On Wednesday, RAW STORY reported that CIA Director Leon Panetta admitted to the House Intelligence Committee that the agency had misled Congress for years about a secret program that had been in place since 2001.

On Friday, RAW STORY reported that the program in question may have been a secret CIA assassination squad run out of the office of then-Vice President Dick Cheney. For national security reasons, members of Congress’s intelligence committees would not confirm or deny the reports.

In an interview with AP, Rep. Schakowsky said: “It’s not as if this was an oversight and over the years it just got buried. There was a decision under several directors of the CIA and [the Bush] administration not to tell the Congress.”

That decision “is worthy of an investigation in and of itself,” Schakowsky told Politico. “I think it’s a fundamental question whether or not it is widely understood by the intelligence committee and the administration what there is a law that they have to tell…members of Congress about programs like this.”

CIA chief Panetta, an Obama appointee, only found out about the program four months into his tenure, and convened a meeting with the House Intelligence Committee the next day — June 24 — to inform Congressional leaders of the program, the Washington Post reported Friday.

The Post also poured some water on the assassination-ring theory, citing unnamed “current and former administration officials familiar with the program” who said it was an “intelligence-collection activity run by the CIA’s Counterterrorism Center … It was not a covert action, which by law would have required a presidential finding and a report to Congress.”
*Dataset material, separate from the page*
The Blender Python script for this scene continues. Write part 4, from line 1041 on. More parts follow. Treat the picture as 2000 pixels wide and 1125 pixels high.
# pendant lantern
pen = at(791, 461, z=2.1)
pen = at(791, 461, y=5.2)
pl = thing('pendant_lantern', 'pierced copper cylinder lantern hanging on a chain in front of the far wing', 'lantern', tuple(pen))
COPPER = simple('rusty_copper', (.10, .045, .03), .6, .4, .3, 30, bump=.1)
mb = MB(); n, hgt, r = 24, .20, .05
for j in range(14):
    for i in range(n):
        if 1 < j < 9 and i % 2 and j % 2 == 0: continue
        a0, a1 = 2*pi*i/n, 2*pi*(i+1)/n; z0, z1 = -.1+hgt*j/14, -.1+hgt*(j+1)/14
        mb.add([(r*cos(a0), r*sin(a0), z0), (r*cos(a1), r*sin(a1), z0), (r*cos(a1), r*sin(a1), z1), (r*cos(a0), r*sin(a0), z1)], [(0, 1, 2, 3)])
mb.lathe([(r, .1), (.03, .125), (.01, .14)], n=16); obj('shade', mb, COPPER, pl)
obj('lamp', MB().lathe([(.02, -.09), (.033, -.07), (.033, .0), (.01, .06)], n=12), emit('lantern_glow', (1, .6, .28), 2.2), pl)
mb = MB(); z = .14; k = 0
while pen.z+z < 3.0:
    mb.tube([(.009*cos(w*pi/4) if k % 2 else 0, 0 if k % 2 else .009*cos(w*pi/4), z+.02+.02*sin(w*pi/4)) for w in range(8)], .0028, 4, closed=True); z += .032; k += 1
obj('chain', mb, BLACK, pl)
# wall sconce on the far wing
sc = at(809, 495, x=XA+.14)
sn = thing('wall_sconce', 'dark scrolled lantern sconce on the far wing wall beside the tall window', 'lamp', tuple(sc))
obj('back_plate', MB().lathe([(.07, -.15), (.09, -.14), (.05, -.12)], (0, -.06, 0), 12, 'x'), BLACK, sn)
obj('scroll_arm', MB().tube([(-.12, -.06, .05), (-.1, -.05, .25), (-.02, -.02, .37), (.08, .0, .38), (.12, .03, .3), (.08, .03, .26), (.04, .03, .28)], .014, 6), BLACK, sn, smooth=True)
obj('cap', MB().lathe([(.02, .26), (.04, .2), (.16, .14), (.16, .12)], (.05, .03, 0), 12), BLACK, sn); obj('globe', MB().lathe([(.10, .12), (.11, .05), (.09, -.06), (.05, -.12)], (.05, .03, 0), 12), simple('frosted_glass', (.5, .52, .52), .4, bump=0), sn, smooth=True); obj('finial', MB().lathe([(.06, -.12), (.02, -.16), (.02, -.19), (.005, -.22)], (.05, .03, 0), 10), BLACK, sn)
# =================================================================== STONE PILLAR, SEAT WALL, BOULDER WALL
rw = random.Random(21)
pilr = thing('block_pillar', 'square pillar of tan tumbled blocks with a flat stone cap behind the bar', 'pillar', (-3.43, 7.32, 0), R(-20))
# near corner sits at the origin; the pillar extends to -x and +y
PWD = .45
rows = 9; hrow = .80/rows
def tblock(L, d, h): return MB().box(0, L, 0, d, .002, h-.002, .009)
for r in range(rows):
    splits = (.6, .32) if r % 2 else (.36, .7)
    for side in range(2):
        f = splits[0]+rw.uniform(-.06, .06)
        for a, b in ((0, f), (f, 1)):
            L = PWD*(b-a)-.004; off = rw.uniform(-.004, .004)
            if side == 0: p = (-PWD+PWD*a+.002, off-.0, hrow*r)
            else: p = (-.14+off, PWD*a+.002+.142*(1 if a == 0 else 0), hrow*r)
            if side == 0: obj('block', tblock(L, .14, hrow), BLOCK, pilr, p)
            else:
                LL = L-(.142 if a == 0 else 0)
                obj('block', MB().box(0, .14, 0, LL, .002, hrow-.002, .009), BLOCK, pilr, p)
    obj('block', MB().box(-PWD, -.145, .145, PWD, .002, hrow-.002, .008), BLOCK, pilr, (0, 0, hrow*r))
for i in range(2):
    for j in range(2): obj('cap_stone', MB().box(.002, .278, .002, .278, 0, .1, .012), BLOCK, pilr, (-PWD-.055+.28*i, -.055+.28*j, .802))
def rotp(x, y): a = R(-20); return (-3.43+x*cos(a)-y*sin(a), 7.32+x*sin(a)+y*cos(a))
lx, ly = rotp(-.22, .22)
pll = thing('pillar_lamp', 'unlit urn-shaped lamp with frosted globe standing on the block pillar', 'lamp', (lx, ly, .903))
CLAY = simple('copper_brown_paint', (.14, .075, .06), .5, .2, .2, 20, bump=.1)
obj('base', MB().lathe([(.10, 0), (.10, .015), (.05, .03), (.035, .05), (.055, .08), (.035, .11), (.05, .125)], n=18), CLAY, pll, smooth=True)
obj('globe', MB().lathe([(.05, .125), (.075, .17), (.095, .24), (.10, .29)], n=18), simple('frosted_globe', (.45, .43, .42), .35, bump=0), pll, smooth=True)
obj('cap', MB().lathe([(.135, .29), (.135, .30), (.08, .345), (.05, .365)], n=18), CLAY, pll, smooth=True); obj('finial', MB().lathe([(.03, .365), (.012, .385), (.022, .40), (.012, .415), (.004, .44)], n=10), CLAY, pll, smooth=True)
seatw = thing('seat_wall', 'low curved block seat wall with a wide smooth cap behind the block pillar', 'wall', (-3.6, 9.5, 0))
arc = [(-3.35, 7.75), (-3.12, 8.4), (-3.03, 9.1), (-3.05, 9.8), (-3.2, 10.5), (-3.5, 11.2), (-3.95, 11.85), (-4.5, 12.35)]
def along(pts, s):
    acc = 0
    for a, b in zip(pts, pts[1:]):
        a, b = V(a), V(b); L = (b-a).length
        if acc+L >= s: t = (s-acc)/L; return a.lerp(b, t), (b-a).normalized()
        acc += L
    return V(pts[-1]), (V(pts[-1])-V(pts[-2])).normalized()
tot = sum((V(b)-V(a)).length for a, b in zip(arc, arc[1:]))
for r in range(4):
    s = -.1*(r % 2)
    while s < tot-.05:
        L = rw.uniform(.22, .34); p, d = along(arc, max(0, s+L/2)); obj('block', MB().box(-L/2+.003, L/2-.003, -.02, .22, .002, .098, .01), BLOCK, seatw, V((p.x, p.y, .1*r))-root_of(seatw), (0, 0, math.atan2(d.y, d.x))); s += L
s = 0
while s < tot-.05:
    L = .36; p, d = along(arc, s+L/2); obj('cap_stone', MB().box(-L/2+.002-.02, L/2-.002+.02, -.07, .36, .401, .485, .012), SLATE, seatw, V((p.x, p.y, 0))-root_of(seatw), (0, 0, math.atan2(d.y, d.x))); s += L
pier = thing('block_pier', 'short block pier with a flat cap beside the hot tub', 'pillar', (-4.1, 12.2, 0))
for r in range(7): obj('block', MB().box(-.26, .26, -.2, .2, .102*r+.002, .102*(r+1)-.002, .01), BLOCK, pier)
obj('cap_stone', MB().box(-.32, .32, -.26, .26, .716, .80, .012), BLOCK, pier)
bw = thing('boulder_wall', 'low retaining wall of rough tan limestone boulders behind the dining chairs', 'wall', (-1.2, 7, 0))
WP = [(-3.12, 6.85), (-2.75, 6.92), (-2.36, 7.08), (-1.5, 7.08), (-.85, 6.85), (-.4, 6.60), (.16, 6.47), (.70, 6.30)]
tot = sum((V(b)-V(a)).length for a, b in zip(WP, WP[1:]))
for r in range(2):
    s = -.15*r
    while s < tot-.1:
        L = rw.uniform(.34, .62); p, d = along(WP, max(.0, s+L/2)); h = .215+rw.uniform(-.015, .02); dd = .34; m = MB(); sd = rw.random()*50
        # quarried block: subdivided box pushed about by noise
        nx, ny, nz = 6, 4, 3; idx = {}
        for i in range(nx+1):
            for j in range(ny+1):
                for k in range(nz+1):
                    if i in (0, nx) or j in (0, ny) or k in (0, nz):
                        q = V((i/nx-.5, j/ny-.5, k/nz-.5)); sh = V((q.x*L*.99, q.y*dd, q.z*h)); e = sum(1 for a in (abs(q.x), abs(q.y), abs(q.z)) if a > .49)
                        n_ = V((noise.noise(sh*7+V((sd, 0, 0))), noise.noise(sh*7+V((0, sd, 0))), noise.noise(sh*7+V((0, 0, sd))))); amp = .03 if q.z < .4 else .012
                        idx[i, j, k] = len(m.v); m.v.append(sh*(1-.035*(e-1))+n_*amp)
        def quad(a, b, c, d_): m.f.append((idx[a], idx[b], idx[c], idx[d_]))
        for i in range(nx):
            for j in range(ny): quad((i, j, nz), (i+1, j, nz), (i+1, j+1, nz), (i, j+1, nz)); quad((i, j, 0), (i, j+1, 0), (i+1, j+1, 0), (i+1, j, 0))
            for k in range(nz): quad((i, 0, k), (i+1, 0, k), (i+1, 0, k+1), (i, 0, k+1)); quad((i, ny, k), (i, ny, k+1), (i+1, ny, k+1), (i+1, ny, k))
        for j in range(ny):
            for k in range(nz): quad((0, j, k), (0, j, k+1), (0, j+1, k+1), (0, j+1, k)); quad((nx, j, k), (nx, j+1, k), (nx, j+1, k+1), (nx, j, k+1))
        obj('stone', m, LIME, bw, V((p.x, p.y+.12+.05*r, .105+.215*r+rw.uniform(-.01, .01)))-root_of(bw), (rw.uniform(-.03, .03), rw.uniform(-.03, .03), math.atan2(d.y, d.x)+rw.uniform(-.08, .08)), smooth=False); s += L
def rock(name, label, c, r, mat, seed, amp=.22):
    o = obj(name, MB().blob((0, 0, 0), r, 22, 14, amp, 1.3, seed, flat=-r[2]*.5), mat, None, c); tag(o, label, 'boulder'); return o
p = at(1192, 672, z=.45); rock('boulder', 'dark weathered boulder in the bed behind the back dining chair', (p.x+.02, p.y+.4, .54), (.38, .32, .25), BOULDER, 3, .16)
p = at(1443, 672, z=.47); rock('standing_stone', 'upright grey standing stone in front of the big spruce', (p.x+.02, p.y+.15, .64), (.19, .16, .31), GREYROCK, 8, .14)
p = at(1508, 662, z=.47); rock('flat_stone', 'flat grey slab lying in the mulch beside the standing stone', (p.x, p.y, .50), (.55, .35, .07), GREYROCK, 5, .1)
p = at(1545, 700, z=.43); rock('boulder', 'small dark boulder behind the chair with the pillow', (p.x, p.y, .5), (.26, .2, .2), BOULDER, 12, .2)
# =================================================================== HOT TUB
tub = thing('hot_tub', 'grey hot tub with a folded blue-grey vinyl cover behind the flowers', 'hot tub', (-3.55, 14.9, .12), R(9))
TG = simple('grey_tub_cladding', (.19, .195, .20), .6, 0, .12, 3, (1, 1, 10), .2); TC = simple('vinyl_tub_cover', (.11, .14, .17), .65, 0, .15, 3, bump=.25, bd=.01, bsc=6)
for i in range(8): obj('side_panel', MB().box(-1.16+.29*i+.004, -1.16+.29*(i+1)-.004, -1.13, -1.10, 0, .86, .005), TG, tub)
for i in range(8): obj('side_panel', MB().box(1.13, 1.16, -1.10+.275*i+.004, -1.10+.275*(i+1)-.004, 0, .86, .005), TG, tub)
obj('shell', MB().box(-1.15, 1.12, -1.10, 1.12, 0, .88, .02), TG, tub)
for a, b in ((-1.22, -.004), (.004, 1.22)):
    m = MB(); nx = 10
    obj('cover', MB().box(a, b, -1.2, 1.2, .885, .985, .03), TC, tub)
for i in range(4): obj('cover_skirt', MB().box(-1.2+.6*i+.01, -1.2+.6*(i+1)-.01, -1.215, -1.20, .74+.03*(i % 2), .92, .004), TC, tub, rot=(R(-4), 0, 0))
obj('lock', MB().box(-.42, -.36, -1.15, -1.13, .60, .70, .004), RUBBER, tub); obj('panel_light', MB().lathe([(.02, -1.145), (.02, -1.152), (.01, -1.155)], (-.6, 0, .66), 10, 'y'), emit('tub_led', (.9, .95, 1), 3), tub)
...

Both Politico and the Washington Post cite an anonymous “Bush administration official” who described the program as being “on-again, off-again” and never fully implemented. Yet Schakowsky’s description of the CIA program as a “very serious” covert initiative seems to indicate something more controversial than a data-collection initiative suffering from false starts.

As RAW STORY reported, New Yorker investigative reporter Seymour Hersh first mentioned the alleged existence of a Cheney-run CIA assassination ring during a speech in March.

“Under President Bush’s authority, they’ve been going into countries, not talking to the ambassador or the CIA station chief, and finding people on a list and executing them and leaving. That’s been going on, in the name of all of us,” Hersh told an audience at the University of Minnesota.